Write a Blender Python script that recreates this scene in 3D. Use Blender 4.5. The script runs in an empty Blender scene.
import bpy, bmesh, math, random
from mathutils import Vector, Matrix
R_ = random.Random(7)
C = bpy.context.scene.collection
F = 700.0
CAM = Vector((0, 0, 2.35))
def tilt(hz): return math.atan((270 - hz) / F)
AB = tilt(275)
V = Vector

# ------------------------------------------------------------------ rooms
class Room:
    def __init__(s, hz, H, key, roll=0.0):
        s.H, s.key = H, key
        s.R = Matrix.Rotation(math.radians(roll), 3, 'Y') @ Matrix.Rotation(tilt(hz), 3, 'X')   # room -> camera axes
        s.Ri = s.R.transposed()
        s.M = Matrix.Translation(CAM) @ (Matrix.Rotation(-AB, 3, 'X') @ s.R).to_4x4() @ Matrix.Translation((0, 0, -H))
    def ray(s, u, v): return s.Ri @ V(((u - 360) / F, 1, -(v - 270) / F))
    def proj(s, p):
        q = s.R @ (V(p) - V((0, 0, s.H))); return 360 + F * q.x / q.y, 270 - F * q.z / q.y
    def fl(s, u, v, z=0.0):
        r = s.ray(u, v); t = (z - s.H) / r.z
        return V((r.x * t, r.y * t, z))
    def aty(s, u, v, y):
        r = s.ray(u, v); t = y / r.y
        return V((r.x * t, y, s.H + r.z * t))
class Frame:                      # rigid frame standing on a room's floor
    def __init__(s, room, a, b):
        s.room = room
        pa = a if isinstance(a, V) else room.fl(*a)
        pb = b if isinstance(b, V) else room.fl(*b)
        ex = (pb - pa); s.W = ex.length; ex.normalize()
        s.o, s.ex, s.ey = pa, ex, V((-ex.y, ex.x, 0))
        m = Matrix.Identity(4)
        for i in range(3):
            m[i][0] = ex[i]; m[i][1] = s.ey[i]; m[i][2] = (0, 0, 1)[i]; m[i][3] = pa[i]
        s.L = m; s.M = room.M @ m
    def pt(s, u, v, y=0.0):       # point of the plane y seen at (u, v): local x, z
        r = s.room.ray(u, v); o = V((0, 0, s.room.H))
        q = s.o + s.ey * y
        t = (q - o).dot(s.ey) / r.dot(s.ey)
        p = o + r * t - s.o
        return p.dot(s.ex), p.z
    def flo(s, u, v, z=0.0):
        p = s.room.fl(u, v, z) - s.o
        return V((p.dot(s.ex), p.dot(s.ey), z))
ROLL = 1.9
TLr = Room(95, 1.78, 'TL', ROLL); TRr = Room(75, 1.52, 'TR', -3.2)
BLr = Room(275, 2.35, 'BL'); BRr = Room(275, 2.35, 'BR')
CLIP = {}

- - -

## Work to complete
From the first line to the last, please quote the material above exactly.

## Full response
Write a Blender Python script that recreates this scene in 3D. Use Blender 4.5. The script runs in an empty Blender scene.
import bpy, bmesh, math, random
from mathutils import Vector, Matrix
R_ = random.Random(7)
C = bpy.context.scene.collection
F = 700.0
CAM = Vector((0, 0, 2.35))
def tilt(hz): return math.atan((270 - hz) / F)
AB = tilt(275)
V = Vector

# ------------------------------------------------------------------ rooms
class Room:
    def __init__(s, hz, H, key, roll=0.0):
        s.H, s.key = H, key
        s.R = Matrix.Rotation(math.radians(roll), 3, 'Y') @ Matrix.Rotation(tilt(hz), 3, 'X')   # room -> camera axes
        s.Ri = s.R.transposed()
        s.M = Matrix.Translation(CAM) @ (Matrix.Rotation(-AB, 3, 'X') @ s.R).to_4x4() @ Matrix.Translation((0, 0, -H))
    def ray(s, u, v): return s.Ri @ V(((u - 360) / F, 1, -(v - 270) / F))
    def proj(s, p):
        q = s.R @ (V(p) - V((0, 0, s.H))); return 360 + F * q.x / q.y, 270 - F * q.z / q.y
    def fl(s, u, v, z=0.0):
        r = s.ray(u, v); t = (z - s.H) / r.z
        return V((r.x * t, r.y * t, z))
    def aty(s, u, v, y):
        r = s.ray(u, v); t = y / r.y
        return V((r.x * t, y, s.H + r.z * t))
class Frame:                      # rigid frame standing on a room's floor
    def __init__(s, room, a, b):
        s.room = room
        pa = a if isinstance(a, V) else room.fl(*a)
        pb = b if isinstance(b, V) else room.fl(*b)
        ex = (pb - pa); s.W = ex.length; ex.normalize()
        s.o, s.ex, s.ey = pa, ex, V((-ex.y, ex.x, 0))
        m = Matrix.Identity(4)
        for i in range(3):
            m[i][0] = ex[i]; m[i][1] = s.ey[i]; m[i][2] = (0, 0, 1)[i]; m[i][3] = pa[i]
        s.L = m; s.M = room.M @ m
    def pt(s, u, v, y=0.0):       # point of the plane y seen at (u, v): local x, z
        r = s.room.ray(u, v); o = V((0, 0, s.room.H))
        q = s.o + s.ey * y
        t = (q - o).dot(s.ey) / r.dot(s.ey)
        p = o + r * t - s.o
        return p.dot(s.ex), p.z
    def flo(s, u, v, z=0.0):
        p = s.room.fl(u, v, z) - s.o
        return V((p.dot(s.ex), p.dot(s.ey), z))
ROLL = 1.9
TLr = Room(95, 1.78, 'TL', ROLL); TRr = Room(75, 1.52, 'TR', -3.2)
BLr = Room(275, 2.35, 'BL'); BRr = Room(275, 2.35, 'BR')
CLIP = {}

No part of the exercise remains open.